Smartphone social involment

Brand Loyalty Intentions

And finally, the creamy centre of the whole dissertation. As many would’ve guessed, Apple users declared strong interest in their long term commitment and trust with their brands. Google’s Nexus followed Apple very closely, especially in the trust construct. Samsung users, on the other hand, displayed an absolute act of disloyalty by scoring the lowest on all but one statement.

Smartphone brand loyalty

Additional Tests

I also ran other complex statistical test that measure the combined influence of various brand constructs on the brand loyalty formation.

One test identified trust and attachment as the strongest positive influencer on users’ brand loyalty. Even though many constructs that were tested resulted positive correlations with brand loyalty, product category involvement had a negative (although only slightly) influence on the smartphone brand loyalty. This created the opinion that the more people are knowledgeable and involved with smartphones, the less likely they’d be committed on an individual brand.
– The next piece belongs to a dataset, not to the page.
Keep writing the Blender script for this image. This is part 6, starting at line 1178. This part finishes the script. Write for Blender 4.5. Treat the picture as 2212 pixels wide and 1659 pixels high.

  • Apple, Nokia and Nexus performed very closely in answers focused on brand attachment and blind brand loyalty.
  • Motorola and LG users seem to agree on their trust in the brand and their willingness to buy more products from their brands.
  • Nobody likes Blackberry.

Brand Loyalty Categorisation

As a last step into identifying how brand loyalty stacks up across different brands, I made a categorisation using the brands with closest means in brand loyalty measures.

Here you can see the opposite ends of the brand loyalty spectrum, with Apple&Nexus users leading on the brand commitment vs LG, Samsung & Blackberry users displaying lowest intentions in sticking up with their brands regardless of other market offerings.

Brand loyalty categories

Final Words

Think twice before jumping on the postgraduate education wagon. Under no condition decide writing the whole of the dissertation within the last 30 days. And if nothing works, go to Reddit. It’s fun and helpful as long as you avoid you-know-whats.